Print verbatim the opening line of the material and every subsequent line through the one containing "COL = scene.collection".

* COLLECTED MATERIAL *
* * *
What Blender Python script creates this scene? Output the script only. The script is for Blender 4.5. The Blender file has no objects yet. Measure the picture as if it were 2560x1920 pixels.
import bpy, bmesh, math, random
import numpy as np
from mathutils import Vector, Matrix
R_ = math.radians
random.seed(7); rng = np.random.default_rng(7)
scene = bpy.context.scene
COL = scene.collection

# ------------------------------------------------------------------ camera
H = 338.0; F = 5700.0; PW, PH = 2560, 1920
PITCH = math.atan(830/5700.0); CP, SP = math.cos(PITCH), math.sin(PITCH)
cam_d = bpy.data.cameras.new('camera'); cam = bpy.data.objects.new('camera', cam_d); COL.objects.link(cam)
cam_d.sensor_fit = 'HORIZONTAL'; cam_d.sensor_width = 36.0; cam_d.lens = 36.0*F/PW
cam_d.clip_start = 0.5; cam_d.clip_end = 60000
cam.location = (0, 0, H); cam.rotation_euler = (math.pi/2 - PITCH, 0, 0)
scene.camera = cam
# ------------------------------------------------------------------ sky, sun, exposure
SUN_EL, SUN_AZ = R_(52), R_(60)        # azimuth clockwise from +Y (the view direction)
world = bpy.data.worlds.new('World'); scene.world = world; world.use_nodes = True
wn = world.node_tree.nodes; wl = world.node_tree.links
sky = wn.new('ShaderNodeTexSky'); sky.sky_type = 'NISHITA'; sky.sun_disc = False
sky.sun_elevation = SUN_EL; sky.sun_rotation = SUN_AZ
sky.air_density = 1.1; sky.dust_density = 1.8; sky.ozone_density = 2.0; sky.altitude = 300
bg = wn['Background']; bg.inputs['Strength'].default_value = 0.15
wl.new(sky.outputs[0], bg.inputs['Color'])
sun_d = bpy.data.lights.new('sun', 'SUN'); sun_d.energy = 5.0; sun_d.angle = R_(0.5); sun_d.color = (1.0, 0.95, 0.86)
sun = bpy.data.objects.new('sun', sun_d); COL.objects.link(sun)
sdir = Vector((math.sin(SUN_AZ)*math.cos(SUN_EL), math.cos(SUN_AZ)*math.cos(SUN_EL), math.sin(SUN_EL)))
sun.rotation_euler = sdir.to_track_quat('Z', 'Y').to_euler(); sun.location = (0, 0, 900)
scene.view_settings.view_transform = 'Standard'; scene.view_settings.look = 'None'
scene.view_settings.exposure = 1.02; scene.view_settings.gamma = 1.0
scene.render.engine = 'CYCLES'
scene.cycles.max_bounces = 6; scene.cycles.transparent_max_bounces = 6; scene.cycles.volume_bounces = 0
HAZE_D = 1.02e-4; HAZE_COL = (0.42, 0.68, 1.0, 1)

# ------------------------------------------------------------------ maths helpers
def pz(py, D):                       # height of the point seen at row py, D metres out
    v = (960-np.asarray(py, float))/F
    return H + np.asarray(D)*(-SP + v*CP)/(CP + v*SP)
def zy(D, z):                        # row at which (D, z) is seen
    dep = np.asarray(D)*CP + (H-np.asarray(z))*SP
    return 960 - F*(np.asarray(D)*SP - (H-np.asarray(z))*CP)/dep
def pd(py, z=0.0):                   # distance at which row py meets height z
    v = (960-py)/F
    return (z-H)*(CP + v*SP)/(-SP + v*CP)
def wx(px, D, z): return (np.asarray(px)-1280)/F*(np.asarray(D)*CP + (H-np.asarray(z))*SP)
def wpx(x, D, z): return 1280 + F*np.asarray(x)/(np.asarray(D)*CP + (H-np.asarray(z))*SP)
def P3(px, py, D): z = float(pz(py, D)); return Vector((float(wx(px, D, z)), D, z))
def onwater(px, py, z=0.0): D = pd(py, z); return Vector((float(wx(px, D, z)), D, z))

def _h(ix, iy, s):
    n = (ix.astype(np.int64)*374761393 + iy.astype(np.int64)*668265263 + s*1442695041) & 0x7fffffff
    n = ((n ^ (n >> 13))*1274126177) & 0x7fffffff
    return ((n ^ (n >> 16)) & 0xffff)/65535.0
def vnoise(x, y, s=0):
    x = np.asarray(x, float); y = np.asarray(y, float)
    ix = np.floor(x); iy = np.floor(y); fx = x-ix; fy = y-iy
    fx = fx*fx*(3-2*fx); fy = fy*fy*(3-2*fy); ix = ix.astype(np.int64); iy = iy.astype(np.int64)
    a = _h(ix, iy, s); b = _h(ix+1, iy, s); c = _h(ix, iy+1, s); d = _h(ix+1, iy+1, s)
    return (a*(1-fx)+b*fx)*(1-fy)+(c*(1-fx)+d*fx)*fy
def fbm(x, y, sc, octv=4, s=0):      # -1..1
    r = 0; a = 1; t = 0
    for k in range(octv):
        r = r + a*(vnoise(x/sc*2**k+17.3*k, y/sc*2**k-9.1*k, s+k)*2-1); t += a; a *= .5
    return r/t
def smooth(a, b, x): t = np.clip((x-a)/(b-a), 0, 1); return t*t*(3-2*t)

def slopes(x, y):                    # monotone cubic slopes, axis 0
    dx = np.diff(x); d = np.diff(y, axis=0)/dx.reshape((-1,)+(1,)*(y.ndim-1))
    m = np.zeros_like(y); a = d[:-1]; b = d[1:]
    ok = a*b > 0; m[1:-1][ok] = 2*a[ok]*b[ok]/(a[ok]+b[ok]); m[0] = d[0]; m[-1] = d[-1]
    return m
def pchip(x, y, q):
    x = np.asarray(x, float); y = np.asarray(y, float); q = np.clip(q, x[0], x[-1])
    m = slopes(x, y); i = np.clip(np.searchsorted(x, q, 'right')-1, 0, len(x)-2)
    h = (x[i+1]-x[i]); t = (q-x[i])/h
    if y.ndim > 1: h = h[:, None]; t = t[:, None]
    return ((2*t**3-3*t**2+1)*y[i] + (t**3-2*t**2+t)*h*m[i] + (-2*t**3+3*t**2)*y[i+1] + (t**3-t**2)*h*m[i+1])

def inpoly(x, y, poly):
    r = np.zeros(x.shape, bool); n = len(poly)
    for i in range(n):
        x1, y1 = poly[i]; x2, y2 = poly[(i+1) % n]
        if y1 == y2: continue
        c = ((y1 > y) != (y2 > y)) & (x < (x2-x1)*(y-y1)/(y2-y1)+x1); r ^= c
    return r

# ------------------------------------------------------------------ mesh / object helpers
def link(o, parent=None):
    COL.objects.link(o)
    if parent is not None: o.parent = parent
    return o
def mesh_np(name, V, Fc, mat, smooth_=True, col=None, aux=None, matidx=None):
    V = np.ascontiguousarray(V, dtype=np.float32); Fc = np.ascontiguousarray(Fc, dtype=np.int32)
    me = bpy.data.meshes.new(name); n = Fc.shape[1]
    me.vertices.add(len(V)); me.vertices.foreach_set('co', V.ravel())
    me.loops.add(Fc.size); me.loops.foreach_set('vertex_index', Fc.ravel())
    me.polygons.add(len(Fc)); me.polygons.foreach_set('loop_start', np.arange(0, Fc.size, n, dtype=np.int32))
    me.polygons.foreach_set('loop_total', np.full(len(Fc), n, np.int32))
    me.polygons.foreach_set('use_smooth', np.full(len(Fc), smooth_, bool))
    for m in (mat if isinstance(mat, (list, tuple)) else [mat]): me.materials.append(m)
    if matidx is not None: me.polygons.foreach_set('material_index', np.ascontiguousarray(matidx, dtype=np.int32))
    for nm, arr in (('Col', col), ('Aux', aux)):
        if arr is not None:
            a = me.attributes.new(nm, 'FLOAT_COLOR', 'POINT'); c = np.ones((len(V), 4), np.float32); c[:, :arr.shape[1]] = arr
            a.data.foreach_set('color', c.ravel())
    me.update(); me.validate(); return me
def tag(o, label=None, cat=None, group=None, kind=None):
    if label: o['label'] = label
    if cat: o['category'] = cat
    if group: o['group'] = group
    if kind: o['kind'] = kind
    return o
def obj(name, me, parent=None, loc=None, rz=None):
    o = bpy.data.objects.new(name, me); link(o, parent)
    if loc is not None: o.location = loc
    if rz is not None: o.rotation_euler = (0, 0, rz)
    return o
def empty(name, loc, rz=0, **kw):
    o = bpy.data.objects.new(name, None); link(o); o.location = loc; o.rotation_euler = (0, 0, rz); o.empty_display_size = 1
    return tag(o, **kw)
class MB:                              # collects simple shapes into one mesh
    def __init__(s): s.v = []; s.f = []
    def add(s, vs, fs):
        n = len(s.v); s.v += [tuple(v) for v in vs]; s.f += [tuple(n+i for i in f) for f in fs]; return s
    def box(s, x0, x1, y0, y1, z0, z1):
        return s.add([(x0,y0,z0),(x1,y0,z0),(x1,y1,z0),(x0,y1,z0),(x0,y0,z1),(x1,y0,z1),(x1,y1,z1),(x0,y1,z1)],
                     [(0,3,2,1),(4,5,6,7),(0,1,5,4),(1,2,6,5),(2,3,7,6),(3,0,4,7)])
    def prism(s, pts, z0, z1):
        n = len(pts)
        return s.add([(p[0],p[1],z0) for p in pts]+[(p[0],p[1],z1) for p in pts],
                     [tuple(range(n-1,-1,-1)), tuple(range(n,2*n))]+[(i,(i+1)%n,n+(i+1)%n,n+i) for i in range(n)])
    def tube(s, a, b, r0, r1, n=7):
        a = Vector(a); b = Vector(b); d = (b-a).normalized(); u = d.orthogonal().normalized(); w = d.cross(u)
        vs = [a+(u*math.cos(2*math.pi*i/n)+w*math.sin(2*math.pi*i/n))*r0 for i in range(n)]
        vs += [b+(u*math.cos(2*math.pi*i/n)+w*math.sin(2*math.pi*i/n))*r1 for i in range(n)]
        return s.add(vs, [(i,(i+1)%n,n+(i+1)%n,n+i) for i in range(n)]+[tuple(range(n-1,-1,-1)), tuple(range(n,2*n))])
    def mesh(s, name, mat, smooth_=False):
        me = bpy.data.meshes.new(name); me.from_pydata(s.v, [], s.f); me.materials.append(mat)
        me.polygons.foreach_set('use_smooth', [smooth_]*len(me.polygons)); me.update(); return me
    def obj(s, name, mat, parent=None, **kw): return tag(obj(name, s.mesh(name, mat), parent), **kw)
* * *
* RESPONSE *
What Blender Python script creates this scene? Output the script only. The script is for Blender 4.5. The Blender file has no objects yet. Measure the picture as if it were 2560x1920 pixels.
import bpy, bmesh, math, random
import numpy as np
from mathutils import Vector, Matrix
R_ = math.radians
random.seed(7); rng = np.random.default_rng(7)
scene = bpy.context.scene
COL = scene.collection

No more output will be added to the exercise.